Amnesty International urges Qatar to crack down on abusive employers

Amnesty International urges Qatar to crack down on abusive employers
  • The report said that although the country has introduced a series of reforms, little has been done to enforce them
  • Amnesty International called on the state to enforce labour reforms

LONDON: Qatar should crack down on abusive employers and strengthen enforcement of its labor reforms if the state is to deliver on promises to protect workers’ rights, Amnesty International said on Wednesday.
The human rights group warned in a report that further action needed to be taken to guarantee that migrant workers receive wages, have access to justice and are protected from exploitation.

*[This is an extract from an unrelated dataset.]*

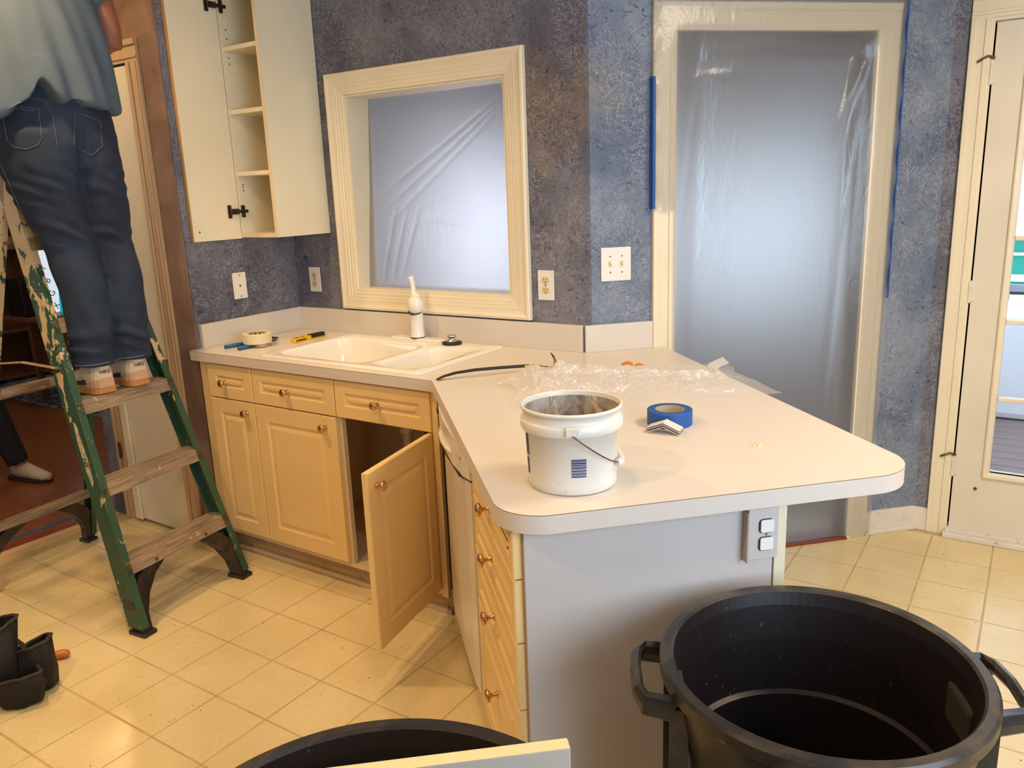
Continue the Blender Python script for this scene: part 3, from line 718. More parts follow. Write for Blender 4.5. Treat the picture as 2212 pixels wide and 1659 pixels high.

The report said that although the country has introduced a series of major reforms which include better pay and access to justice, little has been done to enforce them.
“Qatar needs to do much more to ensure legislation has a tangible impact on people’s lives,” said the head of economic and social justice at Amnesty International, Steve Cockburn.
Cockburn said that many migrant workers had not benefitted from the reforms and will remain trapped in an exploitation cycle.
“Positive reforms have too often been undermined by weak implementation and an unwillingness to hold abusive employers to account. Inspection systems are inadequate to detect abuse, and it remains challenging for workers to lodge complaints without risking their income and legal status.”
The report, which was released two years ahead of the 2022 FIFA World Cup, urged Qatar to respect the right of migrant workers to form trade unions and strengthen mechanisms to spot and put an end to abuses.
Although the 2022 World Cup host nation introduced a number of reforms aimed at bettering the conditions of migrant workers since 2017, thousands of workers in Qatar still face labor abuses.
A separate Amnesty report showed how many domestic workers in Qatar continue to work around 16 hours a day without a day off, despite a law being introduced to limit shifts to ten hours and stipulating one day off every week.